Вещность и вечность — страница 13 из 25

В назначенный час в кафе вошел лысоватый человек небольшого роста, в костюме, при галстуке и с букетиком фиалок. «Фридл?!» – обратился он к ней. Она кивнула, все еще не веря в происходящее. Павел закурил трубку. От смущения Фридл начала говорить про шкаф. «Значит, сразу на свалку, – засмеялся Павел, – а мамаша, между прочим, тетенька Ваша родная, этот костюмчик целый час утюжила!»

Поздно вечером и изрядно навеселе они притащили доски в комнату Фридл. Павел откланялся. Ему можно звонить на работу, вот номер, телефон стоит прямо на его столе.

Фридл схватилась за краски. Написала два этюда к «Допросу», один за другим, уснула и увидела картину, ничего общего с этюдами не имеющую. Ее она и писала несколько дней кряду. Следователь, Фридл и печатная машинка с руками в углу. Корпус машинки и руки вырезаны ножом, на клавиатуру пошли деревянные фишки от детского конструктора. Готово! Пора звонить Павлу.

Фридл выходит замуж

29 апреля 1936 года Фридл выходит замуж за Павла Брандейса. Кажется, она впервые счастлива. Весела, бодра, на день рождения Францу шлет игривое поздравление, картинку-коллаж: венок с сердечком, большой улов подарков и свою «картину» с надписью: «Я вчера нарисовала эту картину за 10 000 долларов, но в конце концов решила не продавать ее этому американцу по дешевке…»

Она рисует. Цветы на подоконнике, вид из окна через тюлевую занавеску, вид из окна на балкон с выступающим торцом, вид из окна на железную дорогу – от вещественного мира комнаты остаются лишь детали на первом плане – спинка стула, угол стола… Как если бы художник эпохи Возрождения бежал сквозь анфилады комнат, оставляя их за собой, и уткнулся бы вдруг в окно, и увидел бы в нем целый свет. Но художникам Возрождения в застеколье открывались пейзажи идиллические, уходящие далеко к горизонту. Фридл и в заоконный мир смотрит с близкого расстояния – она уходит в его глубину, но не в его даль…

Беженцы

И Эдит Крамер в Праге. Вместе они ходят на этюды, Эдит помогает Фридл в работе с детьми эмигрантов из Германии и Австрии.

«Они рисовали углем и цветными мелками на больших листах бумаги, делали много коллажей, как я в свое время. Она работала с ними свободно. Принцип был тот же – диктанты, звуковые и на фактуру, ритмические упражнения, коллажи, копии, – но все в очень облегченном виде.
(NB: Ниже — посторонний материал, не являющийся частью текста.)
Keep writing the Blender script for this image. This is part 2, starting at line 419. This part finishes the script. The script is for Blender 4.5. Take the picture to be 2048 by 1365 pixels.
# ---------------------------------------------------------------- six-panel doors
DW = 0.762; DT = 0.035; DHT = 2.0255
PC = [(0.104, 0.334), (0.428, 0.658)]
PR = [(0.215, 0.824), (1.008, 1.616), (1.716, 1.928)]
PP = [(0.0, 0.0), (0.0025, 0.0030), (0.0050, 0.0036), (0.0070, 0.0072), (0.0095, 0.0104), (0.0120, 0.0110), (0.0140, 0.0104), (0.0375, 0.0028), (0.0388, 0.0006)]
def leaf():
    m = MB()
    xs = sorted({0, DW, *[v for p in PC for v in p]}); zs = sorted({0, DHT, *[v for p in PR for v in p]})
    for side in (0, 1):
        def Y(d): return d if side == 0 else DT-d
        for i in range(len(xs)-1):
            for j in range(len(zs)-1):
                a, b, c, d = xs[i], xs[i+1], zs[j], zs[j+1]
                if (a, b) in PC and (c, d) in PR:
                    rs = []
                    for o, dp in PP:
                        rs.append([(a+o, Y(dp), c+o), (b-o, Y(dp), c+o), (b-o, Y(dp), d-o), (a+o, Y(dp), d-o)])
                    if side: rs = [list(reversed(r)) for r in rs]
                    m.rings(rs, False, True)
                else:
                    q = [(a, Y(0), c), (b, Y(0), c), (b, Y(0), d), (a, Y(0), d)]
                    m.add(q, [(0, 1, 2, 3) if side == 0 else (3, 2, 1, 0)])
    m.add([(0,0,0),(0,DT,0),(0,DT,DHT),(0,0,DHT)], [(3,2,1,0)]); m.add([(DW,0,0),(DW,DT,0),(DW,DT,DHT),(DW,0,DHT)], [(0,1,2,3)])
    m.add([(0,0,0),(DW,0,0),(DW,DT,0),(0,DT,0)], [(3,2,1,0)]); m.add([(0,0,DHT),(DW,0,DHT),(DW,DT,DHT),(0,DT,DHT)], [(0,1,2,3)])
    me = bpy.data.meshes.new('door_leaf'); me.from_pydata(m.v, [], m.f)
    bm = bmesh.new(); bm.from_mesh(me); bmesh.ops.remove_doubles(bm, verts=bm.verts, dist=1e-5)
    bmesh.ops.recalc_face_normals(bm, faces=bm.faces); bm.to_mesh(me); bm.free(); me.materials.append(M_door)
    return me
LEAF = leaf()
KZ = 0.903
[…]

Для детей, травмированных, вывезенных в чужую страну, это была невероятно успешная терапия. Дети раскрывались, расцветали на наших глазах. Фридл была для них “центром вдохновения”».

В детском саду для беженцев Фридл устраивает выставку детских рисунков. Эдит помогает ей «сортировать» рисунки. «Наверное, это было уже тогда частью моей натуры – желание не только делать, но и разобраться в “продукции”, – говорит Эдит Крамер. – Многое, что потом пришло в искусствотерапию, начиналось в Австрии и затем продолжилось в Чехословакии. Первые попытки понимания поведения, разбора детских работ с точки зрения внутренней жизни ребенка – это было самое начало…»
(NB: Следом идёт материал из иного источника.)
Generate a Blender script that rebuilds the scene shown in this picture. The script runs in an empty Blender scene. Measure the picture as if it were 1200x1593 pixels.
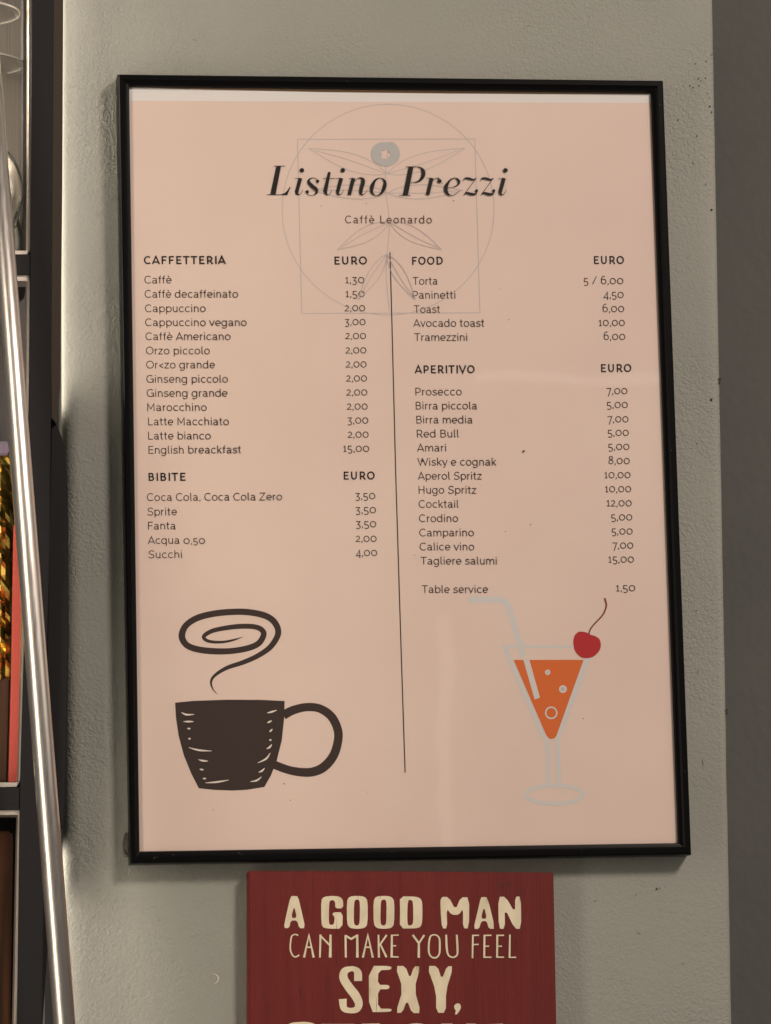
import bpy, bmesh, math, random
from mathutils import Vector, Matrix, noise
from mathutils.geometry import tessellate_polygon
random.seed(7)
S = bpy.context.scene
COL = S.collection
# ------------------------------------------------------------------ camera
W0, H0, F = 1200.0, 1593.0, 6500.0
PA, PB, PC, TX, TY, TZ = -0.1498946, -0.1475500, -0.0257979, 0.0163205, -0.0450076, 3.7923267
ROLL, Z0 = 0.020, 1.75
def _R(a, b, c):
    return Matrix.Rotation(c, 3, 'Z') @ Matrix.Rotation(a, 3, 'X') @ Matrix.Rotation(b, 3, 'Y')
RM = _R(PA, PB, PC); TV = Vector((TX, TY, TZ))
def to_world(u, v, w):            # wall coordinates: right, up, out of the wall
    c, s = math.cos(ROLL), math.sin(ROLL)
    return Vector((u*c - v*s, -w, u*s + v*c + Z0))
FLIP = Matrix(((1,0,0),(0,-1,0),(0,0,-1)))
def cam_to_wall(v):
    return FLIP @ (RM.transposed() @ v)
CAMW = cam_to_wall(-TV)
def at(px, py, w):                # the wall-parallel plane w metres out, seen through a photo pixel
    d = cam_to_wall(Vector(((px-W0/2)/F, (py-H0/2)/F, 1.0)))
    k = (w - CAMW.z) / d.z
    p = CAMW + d*k
    return to_world(p.x, p.y, w)
cd = bpy.data.cameras.new('camera'); cam = bpy.data.objects.new('camera', cd); COL.objects.link(cam)
o_ = to_world(0,0,0)
def dirw(v):
    q = cam_to_wall(v); return to_world(q.x, q.y, q.z) - o_
m3 = Matrix((dirw(Vector((1,0,0))), dirw(Vector((0,-1,0))), dirw(Vector((0,0,-1))))).transposed()
cam.matrix_world = Matrix.Translation(to_world(*CAMW)) @ m3.to_4x4()
cd.sensor_fit = 'HORIZONTAL'; cd.sensor_width = 36; cd.lens = 36*F/W0
cd.clip_start = 0.05; cd.clip_end = 100
S.camera = cam
# ------------------------------------------------------------------ light
wd = bpy.data.worlds.new('World'); S.world = wd; wd.use_nodes = True
bg = wd.node_tree.nodes['Background']
bg.inputs[0].default_value = (1.0, 0.88, 0.78, 1); bg.inputs[1].default_value = 0.11
S.view_settings.view_transform = 'Standard'; S.view_settings.look = 'None'
S.view_settings.exposure = 0.0; S.view_settings.gamma = 1.0
def lamp(name, loc, target, size, power, color, size_y=None, spread=None):
    l = bpy.data.lights.new(name, 'AREA'); l.energy = power; l.color = color
    l.shape = 'RECTANGLE' if size_y else 'DISK'; l.size = size
    if size_y: l.size_y = size_y
    if spread: l.spread = math.radians(spread)
    o = bpy.data.objects.new(name, l); COL.objects.link(o); o.location = loc
    o.rotation_euler = (Vector(target)-Vector(loc)).to_track_quat('-Z', 'Y').to_euler()
    return o
KEYP = to_world(2.05, 2.35, 3.45)
lamp('ceiling_lamp', KEYP, to_world(0,0,0), 0.95, 143, (1.0, 0.83, 0.725))
lamp('side_lamp', to_world(2.3, .0, 1.9), to_world(0,0,0), 2.2, 9, (1.0, 0.84, 0.72), size_y=1.6)
WARM = (1.0, 0.86, 0.68)
# two shelf lamps behind the post, raking along the wall
def rake(name, y0, y1, power, px=74, w=.004):
    a = at(px, y0, w); b = at(px, y1, w); c = (a+b)/2
    o = lamp(name, c, c+Vector((1,0,0)), 0.02, power, (1.0, .85, .72), size_y=(a-b).length, spread=110)
    o.rotation_euler = Matrix((Vector((0,1,0)), Vector((0,0,1)), Vector((-1,0,0)) )).transposed().inverted().to_euler()
    x = Vector((0,1,0)); z = Vector((-1,0,0)); y = z.cross(x)
    o.rotation_euler = Matrix((x, y, z)).transposed().to_euler()
rake('upper_shelf_lamp', -160, 600, 0.125, 76, -.006)
rake('lower_shelf_lamp', 1390, 1850, 0.07, 76, -.006)
rake('upper_gap_lamp', -160, 640, 0.11, 78, -.036)
rake('lower_gap_lamp', 1320, 1850, 0.07, 78, -.036)
# two added dim lights, placed only to mirror as pale streaks in the glazing
def added_streak_light(name, p0, p1, width, radiance, dist=1.6):
    e = []
    for px, py in (p0, p1):
        d = cam_to_wall(Vector(((px-W0/2)/F, (py-H0/2)/F, 1.0))); k = (-.0055-CAMW.z)/d.z; p = CAMW + d*k
        r = Vector((d.x, d.y, -d.z)).normalized(); q = p + r*dist; e.append(to_world(q.x, q.y, q.z)); tgt = to_world(p.x, p.y, p.z)
    c = (e[0]+e[1])/2; L = (e[0]-e[1]).length; y = (e[0]-e[1]).normalized(); z = (c-tgt).normalized()
    x = y.cross(z).normalized(); z = x.cross(y)
    o = lamp(name, c, tgt, width, radiance*math.pi*width*L*4, (1.0, .88, .78), size_y=L)
    o.rotation_euler = Matrix((x, y, z)).transposed().to_euler()
added_streak_light('tube_lamp_upright', (694,960), (690,1420), .016, .24)
added_streak_light('tube_lamp_level', (740,586), (1200,584), .012, .30)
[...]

Фридл Дикер. «Допрос-1». 1934. Прага.


Фридл Дикер. «Допрос-2». 1934. Прага.


Фридл Дикер-Брандейс. «Бегонии на подоконнике». 1936. Прага.


Фридл Дикер-Брандейс. «Вид из окна». 1936. Прага.


Эдит Крамер. «Вид с балкона на железнодорожную станцию Прага—Вышеград». 1936.


Сын композитора Ганса Айслера, впоследствии знаменитый австрийский художник Георг Айслер, учился у Фридл в Вене и Праге. «Она никогда не показывала нам свои работы, чтобы не “заразить” нас манерой. …Для занятий с детьми она выделила большую комнату, куда мы могли приходить в определенные часы и уходить, когда захочется. Там были краски, большие листы бумаги по стенам и большие кисти. …Только после войны я увидел картины Фридл. И был потрясен, сражен ее искусством. Вот, оказывается, какой художник учил меня, десятилетнего мальчика! А запомнилось – большие листы, свободу делать всё, что хочешь, и тепло, которое она излучала. Я бы сказал, материнское тепло…»


Фридл Дикер. «Вид из окна на улицу». 1935. Прага.


У Фридл появляется новая подруга, Хильда Котны. Они познакомились в книжном магазине «Черная Роза», где собиралась подпольная группа коммунистов-политэмигрантов.

«Вечерами, лежа на диване, мы рассматривали детские рисунки. А Павел спал при свете на кушетке. Я обожала слушать ее истории про детей. Одна девочка спросила Фридл, что такое церковь. Фридл сказала, что это дом Бога. Девочка сказала: нет, Бог живет на небесах, а церковь – это магазин, где он работает… В другой раз маленькая девочка появилась у Фридл в дверях и сказала: “Я должна с тобой о чем-то поговорить”. Фридл сказала: “Ну заходи”. Фридл предложила ей сесть за стол, все очень солидно, по-взрослому. Та села. Молчит. “Так о чем же мы с тобой будем говорить?” – “Можно я здесь просто так посижу?” – робко спросила девочка».

1938

Павел с утра уходит на работу – он главный бухгалтер солидного текстильного предприятия Вольфа и Шлейма в Праге. Беременную жену оставляет на мать. Адела на Фридл не надышится, и приласкает, и накормит – ешь, ешь за двоих…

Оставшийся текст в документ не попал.